--- start of DATASET ENTRIES ---

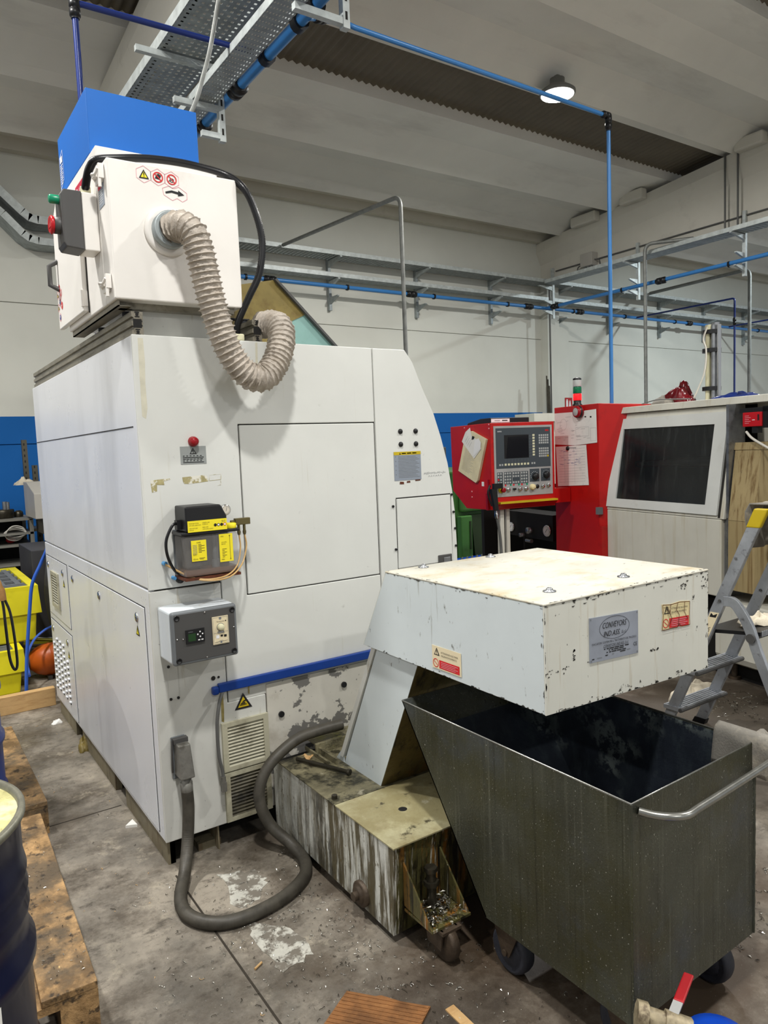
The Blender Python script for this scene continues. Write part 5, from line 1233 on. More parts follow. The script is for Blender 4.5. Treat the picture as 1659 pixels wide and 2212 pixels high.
o=s.mb.build('folded_note',s.mats); tag(o,'folded white note clipped over the stained pad','paper')
# air gun hanging at the corner
G=thing('air_gun','black air blow gun hanging at the corner of the red control panel','air gun',(F2@Vector((-.82,1.5,.8))),A2)
g=m2(); g.box((-.80,1.50,1.25),(-.72,1.53,1.29)); g.hexa([(-.80,1.49,1.08),(-.77,1.49,1.08),(-.77,1.52,1.08),(-.80,1.52,1.08),(-.83,1.49,1.25),(-.78,1.49,1.25),(-.78,1.53,1.25),(-.83,1.53,1.25)]); g.tube(curve([(-.83,1.51,1.28),(-.85,1.51,1.22),(-.82,1.51,1.12)],6),.008,8); g.build('gun_body',black,G)
g=m2(); g.tube([(-.785,1.505,1.09),(-.785,1.505,1.06),(-.783,1.505,1.055),(-.78,1.505,1.02)],[.012,.012,.016,.014],10); g.build('coupling',chrome,G)
g=m2(); g.tube(curve([(-.78,1.505,1.03),(-.765,1.505,.95),(-.75,1.505,.82),(-.745,1.505,.62),(-.70,1.6,.4)],8),.011,10); g.build('air_hose',cablegrey,G)
q=m2(); q.box((-.798,1.585,1.165),(-.792,1.60,1.32)); q.box((-.81,1.585,1.08),(-.792,1.612,1.21)); q.build('gun_holder',reddark,PB)
for y,z in ((1.955,1.735),(1.57,1.745),(1.57,1.715),(1.86,1.215),(1.86,1.17)): m2().lathe([(.007,0),(.006,-.004),(0,-.005)],(PX0,y,z),'x',10).build('rivet',pink,PB)
q=m2(); q.box((PX0-.002,1.665,1.265),(PX0-.0005,1.70,1.30)); q.build('sticker',inkwhite,PB)
# keyboard tray on the panel
B=thing('keyboard_box','black box with white label lying on top of the red control panel','box',F2@Vector((-.6,1.8,1.757)),A2)
m2().prism([(1.66,1.758),(2.04,1.758),(2.02,1.775),(1.82,1.80),(1.66,1.80)],'x',-.72,-.36).build('case',black,B,bevel=.004)
s=m2label((-.715,1.6595,1.764),(1,0,0),(0,0,1),.17,.028,.001).plate(inkwhite); s.rect(.10,.010,.05,.008,ink); s.rect(.03,.011,.05,.005,inkgrey); s.build('label_strip',B)
# hydraulics under the panel
q=m2(); q.box((.35,1.8,.0),(.40,2.9,1.2)); q.box((-.1,2.85,.0),(.40,2.9,1.2)); q.build('hydraulic_bay',voidm,W)
HB=m2().box((.06,1.95,.72),(.35,2.7,.95)).build('valve_block',voidm,W)
def gauge(ly,z,r):
    o=MB(F2).lathe([(r,0),(r*1.08,-.012),(r*.98,-.022),(r*.94,-.020)],(.06,ly,z),'x',28).build('pressure_gauge',chrome,HB)
    s=m2label((.0385,ly,z),(0,-1,0),(0,0,1),.1,.1,.0005); s.disc(0,0,r*.95,inkwhite,0,28); s.line([(-r*.3,-r*.3),(r*.35,r*.4)],.004,ink,1); s.ring(0,0,r*.8,.002,inkgrey,1); s.build('dial',HB)
gauge(2.594,.80,.045); gauge(2.02,.81,.05)
m2().lathe([(.03,0),(.03,-.04),(0,-.04)],(.06,2.29,.79),'x',20).build('valve_knob',steel,HB); m2().lathe([(.02,0),(.02,-.05),(0,-.05)],(.06,2.40,.74),'x',16).build('valve_knob',steel,HB); m2().cyl((.02,2.30,.70),(.02,2.22,.70),.018).build('valve_knob',steel,HB)
q=m2(); q.box((-.69,1.6,.0),(-.655,1.645,1.075)); q.build('post',cream,W); q=m2(); q.box((-.62,1.62,.0),(-.59,1.645,1.075)); q.build('post',cream,W)
# right end of the machine: brown cover, switch, tray
q=m2(); q.hexa([(.0,-.165,.62),(.0,.03,.62),(.3,.03,.62),(.3,-.23,.62),(-.0,-.165,1.06),(.0,.03,1.06),(.3,.03,1.06),(.3,-.23,1.06)]); q.hexa([(.0,-.165,1.062),(.0,.03,1.062),(.3,.03,1.062),(.3,-.23,1.062),(.07,-.15,1.50),(.07,.04,1.50),(.3,.04,1.50),(.3,-.22,1.50)]); q.hexa([(.065,-.155,1.50),(.065,.045,1.50),(.3,.045,1.50),(.3,-.23,1.50),(.075,-.155,1.545),(.075,.045,1.545),(.3,.045,1.545),(.3,-.23,1.545)])
part(q.build('stained_cover',canister,W),'brown stained telescopic cover')
m2().box((.28,-.9,1.2),(.31,-.18,1.79)).build('end_panel',creamw,W)
m2().box((.28,-.9,.62),(.30,-.2,1.2)).build('chuck_cavity',darkcab,W)
RS=m2().box((.05,-.165,1.640),(.10,-.03,1.727)).build('safety_switch',redp,W,bevel=.004)
s=m2label((.0495,-.04,1.648),(0,-1,0),(0,0,1),.12,.072,.0008)
for i in range(5): s.rect(.008,.012+i*.011,.03+.012*(i%2),.003,pink,0)
s.rect(.098,.028,.012,.036,ink,0); s.rect(.060,.03,.02,.004,inkwhite,0); s.build('switch_print',RS)
q=m2(); q.box((.06,-.20,1.63),(.12,-.165,1.76)); q.box((.06,-.20,1.727),(.12,-.0,1.755)); q.box((.055,-.235,1.64),(.12,-.205,1.79)); q.box((.06,-.13,1.60),(.1,-.09,1.64)); q.build('switch_bracket',black,W)
q=m2(); q.tube(curve([(.06,-.05,1.61),(.05,-.10,1.57),(.04,-.2,1.52),(.03,-.35,1.45)],6),.008,8); q.build('switch_cable',whitecable,W)
m2().prism([(.0,.54),(.0,.19),(.02,.15),(.06,.13),(.3,.13),(.3,.54)],'y',-.95,.135).build('coolant_tray',cream,W,bevel=.01)
for ly in (.1,-.35): m2().cyl((.14,ly,.02),(.14,ly,.13),.02,n=10).cyl((.14,ly,0),(.14,ly,.02),.04,n=12).build('foot',rustwheel,W)
q=m2(); q.tube([(.12,-.20,.86),(.12,-.9,.86)],.05,16); q.tube([(.16,-.2,.58),(.16,-.5,.58)],.045,14); q.build('chip_roll',canister,W)
# objects on the roof
BN=thing('tube_bundle','upright bundle of steel tubes with black ties on the cream machine roof','tube bundle',F2@Vector((.5,.62,1.845)),A2)
bx_,by_=.5,.625
for dx,dy,h,r,mm in ((0,-.062,.53,.016,chrome),(.02,-.02,.55,.024,steel),(.0,.026,.54,.024,keycream),(.03,.062,.52,.014,chrome),(-.028,.008,.50,.016,keycream),(-.024,-.036,.53,.015,steel)):
    m2().tube([(bx_+dx,by_+dy,1.845),(bx_+dx,by_+dy,1.845+h)],r,14).build('steel_tube',mm,BN)
for z in (1.93,2.20,2.33): m2().tube([(bx_,by_,z-.014),(bx_,by_,z+.014)],.064,20).build('tie',black,BN)
m2().tube(curve([(.43,.60,2.36),(.425,.63,2.28),(.43,.61,2.2),(.425,.62,2.05),(.42,.68,1.92),(.41,.72,1.85)],6),.006,8).build('cable',whitecable,BN)
rg=random.Random(21)
def heap(name,c,sx,sy,sz,mat,lab,cat,frame=None,seed=1,n=16,sharp=1.0):
    r2=random.Random(seed); ph=[r2.uniform(0,6) for _ in range(8)]
    mb=MB(frame); P=[]
    vs=[];fs=[]
    N=n
    for i in range(N+1):
        t=PI*.5*i/N
        for k in range(2*N):
            a=PI*k/N; w=1+.22*math.sin(3*a+ph[0])+.14*math.sin(5*a+ph[1]+t*2)+.08*math.sin(9*a+ph[2]+3*t)
            h=math.cos(t)*(1+.25*math.sin(2*a+ph[3])+.22*sharp*math.sin(4*a+ph[4]+5*t)+.12*math.sin(7*a+ph[5]))
            vs.append((c[0]+sx*math.sin(t)*w*math.cos(a),c[1]+sy*math.sin(t)*w*math.sin(a),c[2]+max(0.0005,sz*h*(1+.15*math.sin(6*t+3*a+ph[6])))))
    for i in range(N):
        for k in range(2*N): fs.append((i*2*N+k,(i+1)*2*N+k,(i+1)*2*N+(k+1)%(2*N),i*2*N+(k+1)%(2*N)))
    mb.raw(vs,fs,0,True); mb.raw(vs[-2*N:],[tuple(range(2*N))])
    o=mb.build(name,mat); return tag(o,lab,cat)
heap('plastic_bag',(.42,.84,1.845),.09,.12,.105,bagred,'crumpled shiny dark red bag on the cream machine roof','bag',F2,4)
heap('rag',(.36,.93,1.842),.07,.15,.04,clothgrey,'dark flattened rag beside the red bag on the roof','rag',F2,6)
tag(m2().tube(curve([(.2,1.0,1.85),(.2,.85,1.87),(.22,.72,1.865),(.22,.55,1.855)],6),.004,8).build('loose_cable',cablegrey),'thin pale cable lying along the cream machine roof edge','cable')
heap('blue_hose_coil',(.5,.40,1.845),.1,.16,.03,pipedark,'low dark blue hose coil on the cream machine roof','hose',F2,8)

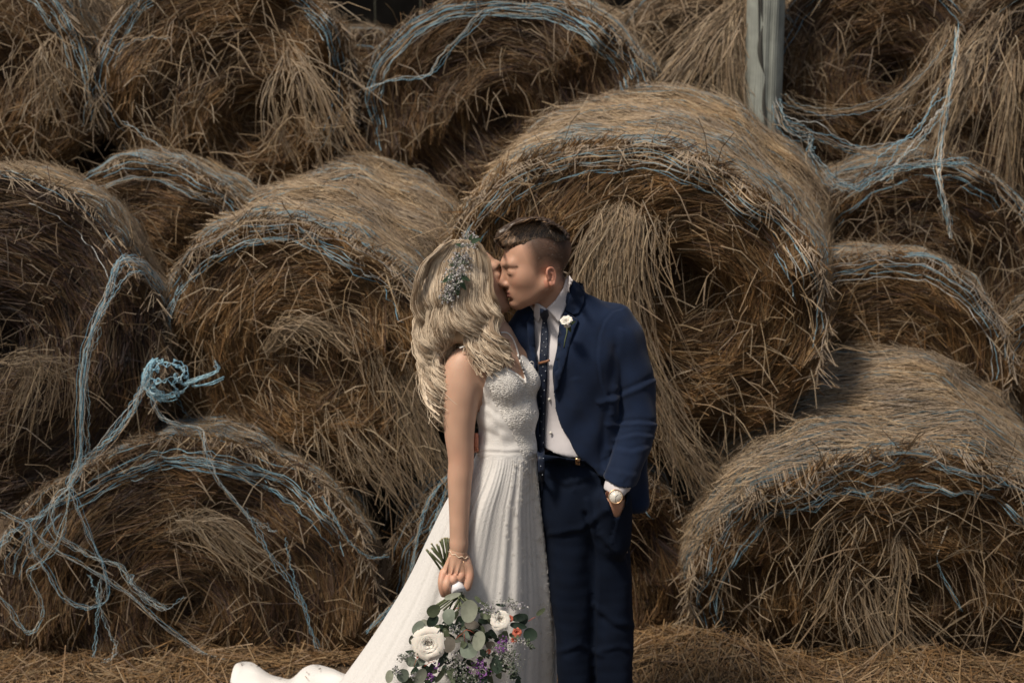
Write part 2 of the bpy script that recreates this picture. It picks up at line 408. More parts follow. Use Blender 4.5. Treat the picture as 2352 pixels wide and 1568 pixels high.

--- end of DATASET ENTRIES ---

#### AIM OF THE EXERCISE:
Out of the records, collect only those lines that contain the string "Treat".

#### SOLUTION TO THE EXERCISE:
The Blender Python script for this scene continues. Write part 5, from line 1233 on. More parts follow. The script is for Blender 4.5. Treat the picture as 1659 pixels wide and 2212 pixels high.
Write part 2 of the bpy script that recreates this picture. It picks up at line 408. More parts follow. Use Blender 4.5. Treat the picture as 2352 pixels wide and 1568 pixels high.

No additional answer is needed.